Americans watched in horror as protests over George Floyd’s death devolved into riots and looting from New York to Los Angeles this weekend, but perhaps just as surprising were media reports of the dark conspiracy behind it:
White supremacists.
Within 24 hours, social media and cable news networks were spreading an unfounded conspiracy theory that “white nationalists” were behind the violence plaguing largely African-American protests seeking racial justice.
How did such an unlikely theory spread so fast?
On Saturday morning, Minneapolis Mayor Jacob Frey, a progressive Democrat, claimed his city was “confronting white supremacists, members of organized crime, out of state instigators, and possibly even foreign actors to destroy and destabilize our city and our region.”
Minnesota Gov. Tim Walz (D) claimed about 80 percent of those arrested for looting and vandalism were outside agitators, while his Lt. Governor Peggy Flanagan claimed: “There are white supremacists there. There are anarchists. There are people who are burning down institutions that are core to our identity.”
This message was immediately amplified by members of the media.
MSNBC’s Joy Reid posted multiple tweets about the “white nationalists involved in the protests” and reporting as fact that the rioting was “already documented as coming from white nationalist groups.” During an interview with Reid, Minnesota Attorney General Keith Ellison shared the tale of a shadowy figure with an umbrella who, he said, might be evidence of white supremacist plotting.
Headlines appeared in mainstream media outlets featuring “reports of white nationalists” involved in the violence spreading across the country.
And when Attorney General William Barr made a statement blaming the violence on the notorious Antifa organization — with a long history of rioting and conflict — the Washington Post‘s Jonathan Capehart complained:
“The Attorney General failed to acknowledge the white nationalists involved in the protests, as warned by every Minnesota official who has spoken today.”
Less than 24 hours later, those “Minnesota officials” had walked back their claims about large numbers of outsiders spreading chaos in their cities after records revealed the vast majority of those charged were in fact Minnesota residents. NBC News reported that “little evidence of these claims [of outside agitators] has been put forward.”

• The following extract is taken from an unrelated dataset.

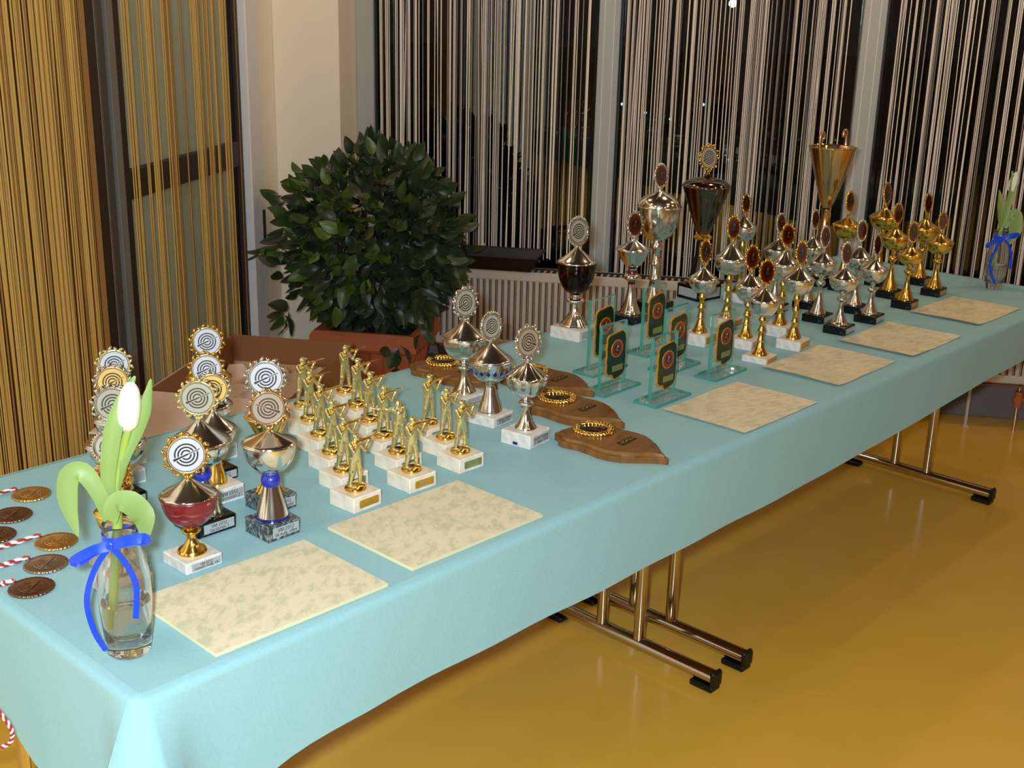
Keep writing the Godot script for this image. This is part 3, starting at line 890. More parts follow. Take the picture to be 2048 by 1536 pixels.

“NBC News reached out to police departments in several major cities that were the scene of protests, but thus far none have said whether outside groups had been found to be operating during the protests,” they reported.
The suggestion that the violence Americans saw on their TV screens was being perpetrated by a network of white nationalists is suspect on its face. It’s also an unnecessary stretch in logic. Far too often in the recent past, peaceful protests have been overwhelmed by people with violent agendas, and without any nefarious plotting.
According to University of Miami political scientist and conspiracy theory expert Joseph Uscinski, we shouldn’t be surprised. Looking for conspiracies is part of America’s political character.
“For example, we have a lot of conspiracy theories involving George Soros funding the protests through Black Lives Matter, and theories about Russia funding them through white nationalists,” Uscinski told InsideSources. “It’s something everybody does to one extent or another.”
And, he says, it’s largely driven by pre-existing political beliefs.
“What Joy Ann Reid was saying was probably in line with both her and her network’s ideology and world view, as well as their audience’s,” Uscinski added.
And according to Uscinski’s research, while cultural stereotypes put dubious conspiracy theories on the political right, they are in fact a bipartisan phenomenon based on who is in power.
And so when President Obama and Democrats controlled Washington, the “birther” conspiracy questioning Obama’s birth certificate was en vogue. But during the George W. Bush administration, the most active conspiracies were on the left: 9/11 truthers, and a GWB plot to cancel the 2008 election and round up his enemies in FEMA (Federal Emergency Management Administration) camps.
People who are winning the political fight are less likely to see conspiracies afoot undermining the will of the American people and foiling the legitimate outcomes of our elections.
Or as Uscinski puts it, “Conspiracy theories are for losers.”
Don’t tell former Obama adviser Susan Rice. “I’m not reading the intelligence today, or these days — but based on my experience, this is right out of the Russian playbook,” Rice said on CNN Sunday. “But we cannot allow the extremists, the foreign actors, to distract from the real problems we have in this country.”
Riots at Black Lives Matter protests are a Russian operation? That’s one theory.